Im Mittelpunkt der erweiterten EU sehen die Regionalforscher heute Metropolenräume als wirtschaftliche Gravitationszentren. Nach Analysen des IRS ist zu erwarten, dass auch die großen Zentren der neuen Bundesländer – Berlin-Brandenburg, Leipzig, Dresden – in intensivere Verflechtungen mit den neuen Beitrittsstaaten einbezogen werden. „Dies gilt in besonderem Maße für die Hauptstadt Berlin und ihre Verbindung zum Nachbarstaat Polen“, war in einer IRS-Studie von 2004 zu lesen. Heute fällt die Analyse schon nüchterner aus. „Berlin nutzt die Dynamik der osteuropäischen Metropolen viel zu wenig“, lautet das Fazit von Prof. Kujath. Die Firmen müssten die Chancen besser erkennen, die Politik die Rahmenbedingungen – Verkehr, Transport und Telekommunikation – schaffen. „Wir müssen aber auch zielgerichtet auf mögliche Partnerstädte zugehen“, so Kujath. Hier geschehe derzeit noch viel zu wenig, wie auch in den anderen osteuropäischen Metropolen, die derzeit durch ihren Aufschwung sehr selbstbewusst und dominant auftreten. Für Berlin-Brandenburg müssten Warschau und Prag im Fokus liegen, aber auch Poznan, Stettin und Wroclaw.
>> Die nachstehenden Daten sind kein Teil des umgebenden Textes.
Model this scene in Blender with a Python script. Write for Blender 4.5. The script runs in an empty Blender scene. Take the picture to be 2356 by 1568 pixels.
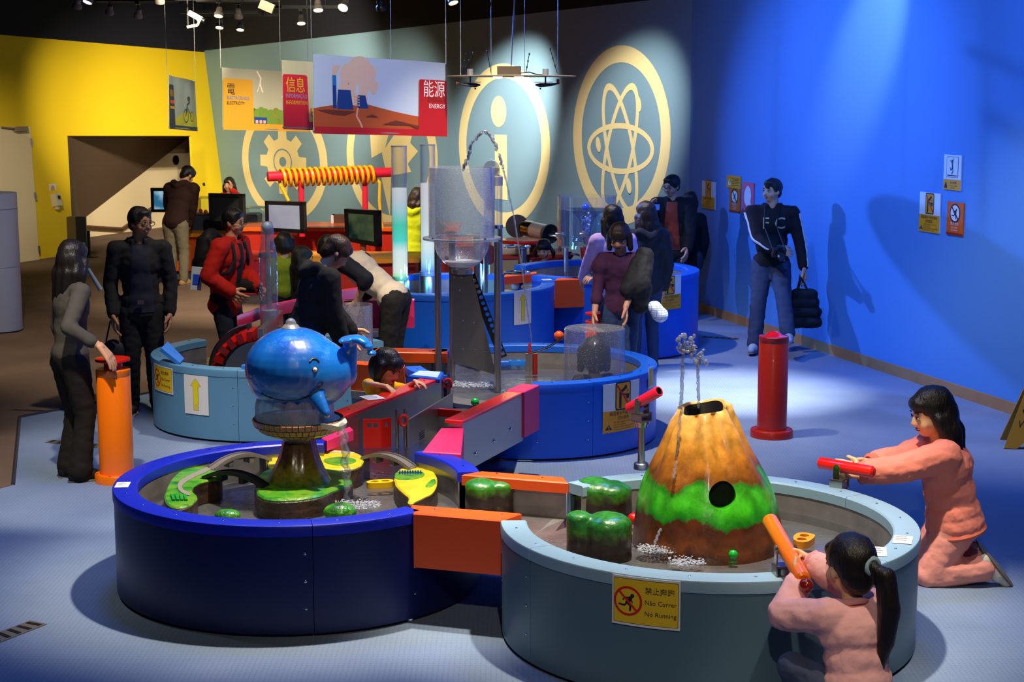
import bpy, bmesh, math, random
from mathutils import Vector, Matrix, noise
from mathutils.geometry import tessellate_polygon
random.seed(7)
PI = math.pi
SC = bpy.context.scene
COL = SC.collection
# ------------------------------------------------------------------ camera
CAM_H, FPX, PITCH = 2.55, 3700.0, math.radians(8.74)
cam_d = bpy.data.cameras.new('camera')
cam = bpy.data.objects.new('camera', cam_d)
COL.objects.link(cam)
cam.location = (0, 0, CAM_H)
cam.rotation_euler = (math.radians(90) - PITCH, 0, 0)
cam_d.sensor_width = 36
cam_d.lens = 36 * FPX / 2356
cam_d.clip_end = 200
cam_d.dof.use_dof = True
cam_d.dof.focus_distance = 9.5
cam_d.dof.aperture_fstop = 11.0
SC.camera = cam
# ------------------------------------------------------------------ world, colour management
w = bpy.data.worlds.new('world')
SC.world = w
w.use_nodes = True
w.node_tree.nodes['Background'].inputs[0].default_value = (0.05, 0.09, 0.42, 1)
w.node_tree.nodes['Background'].inputs[1].default_value = 0.06
SC.view_settings.view_transform = 'Standard'
SC.view_settings.look = 'None'
SC.view_settings.gamma = 1
SC.view_settings.exposure = 0.0
SC.view_settings.use_curve_mapping = False
try:
 SC.cycles.use_denoising = True
 SC.cycles.max_bounces = 10
 SC.cycles.transparent_max_bounces = 24
 SC.cycles.sample_clamp_indirect = 4.0
 SC.cycles.caustics_reflective = False
 SC.cycles.caustics_refractive = False
except Exception:
 pass
# ------------------------------------------------------------------ lights (track spots and blue floods of the hall, plus added fills)
WARM = (1.0, 0.86, 0.66)
WHITE = (1.0, 0.95, 0.86)
BLUE = (0.10, 0.27, 1.0)
def spot(loc, target, power, ang, col=WARM, blend=0.5, size=0.06):
 d = bpy.data.lights.new('track_or_fill_spot', 'SPOT')
 d.energy = power
 d.color = col
 d.spot_size = math.radians(ang)
 d.spot_blend = blend
 d.shadow_soft_size = size
 o = bpy.data.objects.new('track_or_fill_spot', d)
 COL.objects.link(o)
 o.location = loc
 o.rotation_euler = (Vector(target) - Vector(loc)).to_track_quat('-Z', 'Y').to_euler()
 return o
spot((-0.5, 8.15, 4.15), (-0.95, 8.35, 0.4), 1000, 50, WARM, 0.6)
spot((0.95, 7.2, 4.15), (0.95, 7.75, 0.5), 950, 50, WARM, 0.6)
spot((-2.3, 8.3, 4.15), (-2.6, 10.4, 0.4), 680, 38, WARM, 0.5)
spot((0.15, 11.2, 4.15), (0.1, 11.8, 0.4), 750, 70, WARM, 0.6)
spot((-1.6, 12.0, 4.15), (-1.7, 12.7, 0.5), 350, 70, WARM, 0.6)
spot((1.7, 12.6, 4.15), (1.9, 13.7, 0), 2300, 35, WHITE, 1.0)
spot((2.9, 7.5, 4.15), (2.75, 7.0, 0), 260, 46, WHITE, 0.6)
spot((-3.6, 8.4, 4.15), (-3.3, 9.0, 0), 170, 78, WHITE, 1.0)  # added fill for the dim floor at the left
spot((0.0, 8.3, 4.15), (0.2, 6.6, 0), 40, 70, WHITE, 0.9)
spot((1.7, 5.0, 4.15), (1.5, 6.1, 0.4), 260, 24, WARM, 0.7)
spot((2.3, 11.4, 4.15), (3.6, 12.4, 0), 330, 64, WARM, 0.9)
spot((0.0, 14.8, 4.2), (0.2, 15.7, 0.6), 480, 80, WARM, 0.7)
spot((-4.9, 20.3, 4.3), (-6.0, 26.6, 2.3), 3300, 37, WARM, 1.0)
spot((-3.5, 22.5, 4.3), (-4.2, 29.0, 1.6), 1500, 70, WARM, 0.8)
spot((-0.4, 19.7, 4.3), (-0.1, 22.4, 2.1), 2000, 40, WHITE, 0.9)
spot((0.8, 17.4, 4.4), (1.45, 20.3, 2.0), 900, 38, WHITE, 0.9)
spot((-2.4, 20.8, 4.3), (-2.3, 25.4, 1.5), 1000, 50, WARM, 0.9)
spot((-2.6, 17.6, 4.3), (-2.6, 19.8, 0.7), 1300, 75, WARM, 0.8)
spot((-4.4, 14.2, 4.3), (-4.0, 16.2, 0.0), 450, 80, WARM, 0.9)
spot((-1.0, 9.6, 4.2), (-1.3, 15.4, 2.3), 900, 30, WHITE, 0.8)
spot((-2.0, 13.5, 4.2), (-3.0, 20.3, 2.6), 450, 34, WARM, 0.8)
spot((-3.5, 19.1, 4.3), (3.0, 15.6, 1.3), 2300, 46, BLUE, 0.8, 0.05)
spot((1.0, 13.5, 4.9), (3.0, 16.3, 1.6), 560, 95, BLUE, 0.8, 0.15)
spot((1.4, 10.2, 4.9), (4.0, 12.8, 1.9), 680, 95, BLUE, 0.9, 0.15)
spot((-1.8, 9.5, 4.9), (-1.8, 8.6, 0.0), 260, 130, BLUE, 0.8, 0.5)
spot((1.8, 9.5, 4.9), (1.8, 8.6, 0.0), 260, 130, BLUE, 0.8, 0.5)
spot((2.5, 13.4, 5.0), (3.28, 15.0, 3.2), 420, 28, WHITE, 0.9)
spot((0.3, 2.2, 4.2), (0.5, 7.2, 0.4), 270, 48, WARM, 0.9)  # added fill from the camera side for the tub fronts
spot((-6.3, 19.5, 4.3), (-7.7, 24.3, 1.2), 700, 40, WARM, 1.0)
spot((-3.2, 15.5, 4.2), (-5.45, 29.2, 0.8), 4500, 13, WARM, 0.8)  # unseen narrow spot, added to brighten the cream alcove wall through its opening
# ------------------------------------------------------------------ pixel helpers (used only to look up real positions)
def ray(u, v):
 a = (u - 1178) / FPX
 b = (784 - v) / FPX
 return Vector((a, math.cos(PITCH) + b * math.sin(PITCH), -math.sin(PITCH) + b * math.cos(PITCH)))
def PZ(u, v, z=0.0):
 r = ray(u, v)
 t = (z - CAM_H) / r.z
 return Vector((r.x * t, r.y * t, z))
def PY(u, v, y):
 r = ray(u, v)
 t = y / r.y
 return Vector((r.x * t, y, CAM_H + r.z * t))
def PP(u, v, p, n):
 r = ray(u, v)
 o = Vector((0, 0, CAM_H))
 t = (Vector(p) - o).dot(n) / r.dot(n)
 return o + r * t
# ------------------------------------------------------------------ materials
def lin(c):
 if isinstance(c, str):
  c = c.lstrip('#')
  c = [int(c[i:i + 2], 16) / 255 for i in (0, 2, 4)]
  c = [x / 12.92 if x <= 0.04045 else ((x + 0.055) / 1.055) ** 2.4 for x in c]
 return tuple(c[:3])
MATS = {}
def mat(name, col, rough=0.5, metal=0.0, coat=0.0, bump=0.0, bscale=60.0, var=0.0, vscale=8.0, emit=0.0, spec=0.5):
 if name in MATS:
  return MATS[name]
 m = bpy.data.materials.new(name)
 m.use_nodes = True
 nt = m.node_tree
 b = nt.nodes['Principled BSDF']
 c = lin(col)
 b.inputs['Base Color'].default_value = (*c, 1)
 b.inputs['Roughness'].default_value = rough
 b.inputs['Metallic'].default_value = metal
 b.inputs['Coat Weight'].default_value = coat
 b.inputs['Specular IOR Level'].default_value = spec
 m.diffuse_color = (*c, 1)
 if emit:
  b.inputs['Emission Color'].default_value = (*c, 1)
  b.inputs['Emission Strength'].default_value = emit
 tc = nt.nodes.new('ShaderNodeTexCoord')
 if var:
  n = nt.nodes.new('ShaderNodeTexNoise')
  n.inputs['Scale'].default_value = vscale
  n.inputs['Detail'].default_value = 5
  r = nt.nodes.new('ShaderNodeValToRGB')
  r.color_ramp.elements[0].position = 0.3
  r.color_ramp.elements[1].position = 0.7
  r.color_ramp.elements[0].color = (*[x * (1 - var) for x in c], 1)
  r.color_ramp.elements[1].color = (*[min(1, x * (1 + var)) for x in c], 1)
  nt.links.new(tc.outputs['Object'], n.inputs['Vector'])
  nt.links.new(n.outputs['Fac'], r.inputs['Fac'])
  nt.links.new(r.outputs['Color'], b.inputs['Base Color'])
 if bump:
  n = nt.nodes.new('ShaderNodeTexNoise')
  n.inputs['Scale'].default_value = bscale
  n.inputs['Detail'].default_value = 4
  bp = nt.nodes.new('ShaderNodeBump')
  bp.inputs['Strength'].default_value = bump
  bp.inputs['Distance'].default_value = 0.01
  nt.links.new(tc.outputs['Object'], n.inputs['Vector'])
  nt.links.new(n.outputs['Fac'], bp.inputs['Height'])
  nt.links.new(bp.outputs['Normal'], b.inputs['Normal'])
 MATS[name] = m
 return m
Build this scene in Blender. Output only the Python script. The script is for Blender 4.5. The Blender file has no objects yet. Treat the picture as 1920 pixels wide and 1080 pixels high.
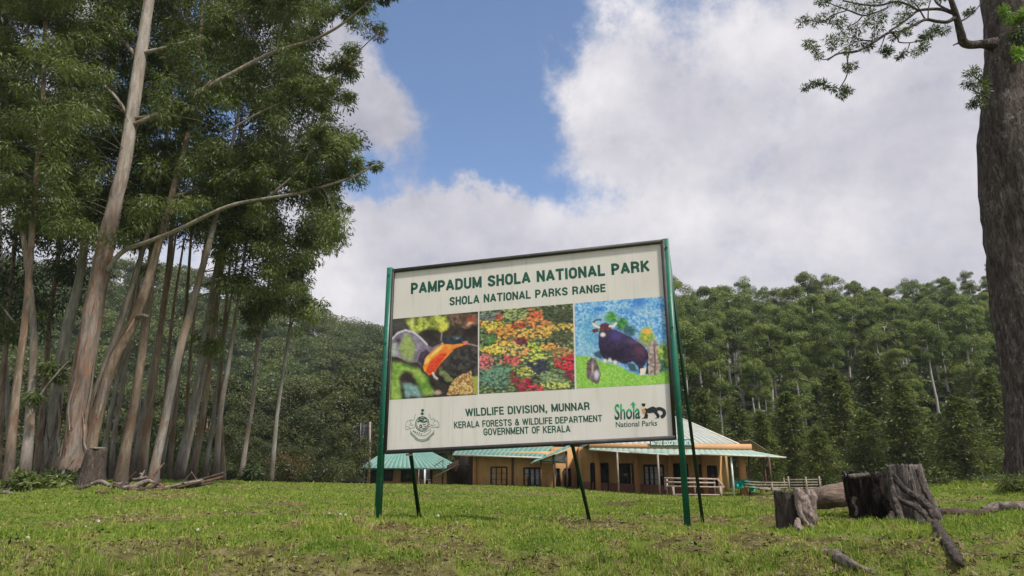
import bpy, math, random
import numpy as np
from mathutils import Vector
from mathutils import noise as mnoise

S = bpy.context.scene
COL = S.collection
R = math.radians
random.seed(7)
RNG = np.random.default_rng(11)

# ------------------------------------------------------------------ camera
F_PX = 1280.0
PITCH = math.atan((905 - 540) / F_PX)
CZ = 1.2
cam_d = bpy.data.cameras.new('camera')
cam_d.sensor_fit = 'HORIZONTAL'
cam_d.sensor_width = 36.0
cam_d.lens = F_PX / 1920 * 36.0
cam_d.clip_start = 0.05
cam_d.clip_end = 5000
cam = bpy.data.objects.new('camera', cam_d)
COL.objects.link(cam)
cam.location = (0, 0, CZ)
cam.rotation_euler = (math.pi / 2 + PITCH, 0, 0)
S.camera = cam
CP, SP = math.cos(PITCH), math.sin(PITCH)


def ray(px, py):
    """direction of a photo pixel, world axes (y forward, z up)"""
    u = (px - 960) / F_PX
    v = (540 - py) / F_PX
    return np.array([u, CP - SP * v, SP + CP * v])


def W(px, py, Y):
    """point seen at a photo pixel at distance Y ahead"""
    r = ray(px, py)
    return r * (Y / r[1]) + np.array([0, 0, CZ])


def mpp(py, Y):
    """metres per photo pixel there"""
    return Y / ray(960, py)[1] / F_PX


# ------------------------------------------------------------------ sun, sky, exposure
SUN_EL, SUN_AZ = R(55), R(134)      # azimuth from +Y towards +X
sun_d = bpy.data.lights.new('sun', 'SUN')
sun_d.energy = 3.0
sun_d.angle = R(5)
sun_d.color = (1.0, 0.95, 0.87)
sun = bpy.data.objects.new('sun', sun_d)
COL.objects.link(sun)
sv = Vector((math.sin(SUN_AZ) * math.cos(SUN_EL), math.cos(SUN_AZ) * math.cos(SUN_EL), math.sin(SUN_EL)))
sun.rotation_euler = sv.to_track_quat('Z', 'Y').to_euler()

S.view_settings.view_transform = 'Standard'
S.view_settings.look = 'None'
S.view_settings.exposure = 0.55
S.view_settings.gamma = 1.0
S.view_settings.use_curve_mapping = False
S.render.engine = 'CYCLES'
S.cycles.use_denoising = True
S.cycles.max_bounces = 6
S.cycles.transparent_max_bounces = 6
S.cycles.volume_bounces = 0


class NT:
    """small helper to write node trees"""
    def __init__(s, tree):
        s.t = tree
        tree.nodes.clear()

    def n(s, typ, **kw):
        nd = s.t.nodes.new(typ)
        for k, v in kw.items():
            setattr(nd, k, v)
        return nd

    def link(s, a, b):
        s.t.links.new(a, b)

    def put(s, sock, v):
        if isinstance(v, bpy.types.NodeSocket):
            s.t.links.new(v, sock)
        elif isinstance(v, (tuple, list)) and sock.type == 'RGBA' and len(v) == 3:
            sock.default_value = (*v, 1)
        else:
            sock.default_value = v

    def m(s, op, a, b=0.0, c=None, clamp=False):
        nd = s.n('ShaderNodeMath', operation=op, use_clamp=clamp)
        s.put(nd.inputs[0], a)
        s.put(nd.inputs[1], b)
        if c is not None:
            s.put(nd.inputs[2], c)
        return nd.outputs[0]

    def mix(s, f, a, b, blend='MIX'):
        nd = s.n('ShaderNodeMix', data_type='RGBA', blend_type=blend)
        s.put(nd.inputs[0], f)
        s.put(nd.inputs[6], a)
        s.put(nd.inputs[7], b)
        return nd.outputs[2]

    def rng(s, v, a, b, c=0.0, d=1.0, smooth=False):
        nd = s.n('ShaderNodeMapRange', clamp=True)
        if smooth:
            nd.interpolation_type = 'SMOOTHSTEP'
        s.put(nd.inputs[0], v)
        nd.inputs[1].default_value = a
        nd.inputs[2].default_value = b
        nd.inputs[3].default_value = c
        nd.inputs[4].default_value = d
        return nd.outputs[0]

    def noise(s, vec, scale, detail=4.0, rough=0.55, dist=0.0, col=False):
        nd = s.n('ShaderNodeTexNoise')
        if vec is not None:
            s.put(nd.inputs['Vector'], vec)
        nd.inputs['Scale'].default_value = scale
        nd.inputs['Detail'].default_value = detail
        nd.inputs['Roughness'].default_value = rough
        nd.inputs['Distortion'].default_value = dist
        return nd.outputs['Color' if col else 'Fac']

    def mapping(s, vec, scale=(1, 1, 1), loc=(0, 0, 0)):
        nd = s.n('ShaderNodeMapping')
        s.put(nd.inputs[0], vec)
        nd.inputs['Scale'].default_value = scale
        nd.inputs['Location'].default_value = loc
        return nd.outputs[0]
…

Das Defizit der hiesigen Region wird für Prof. Kujath an der engen Verflechtung der polnischen Messestadt Poznan mit Frankfurt/Main deutlich. Frankfurt habe sich hier frühzeitig als Messe- und Finanzzentrum ins Spiel gebracht, mit der Berliner Region hingegen gäbe es kaum Kontakte. Auch sei nie darüber nachgesagt worden, ob und wie man den Stettiner Hafen stärker in die eigene Entwicklungsstrategie mit einbeziehen könnte. Hier sieht Kujath noch Anknüpfungspunkte: Stettin sei mit 600 00 Einwohnern eine Großstadtregion wie Hannover, aber viel näher gelegen.
Das IRS plädiert seit Jahren für eine Fusion der Länder Berlin und Brandenburg: die gemeinsame Entwicklung einer Metropolenregion Berlin-Brandenburg sei angesichts der europäischen und internationalen Konkurrenz unabdingbar. In der Region Berlin-Brandenburg sehen die Regionalforscher die Hauptstadt stärker als bisher als impulsgebenden Akteur gefordert. „Wir haben das Problem, dass zu wenig nach innen und außen bewegt wird“, fasst Prof. Kujath zusammen. Doch trotz der „zu braven“ Politik könne man immerhin verzeichnen, dass sich die Region nun im Bereich Wissensökonomie entwickele.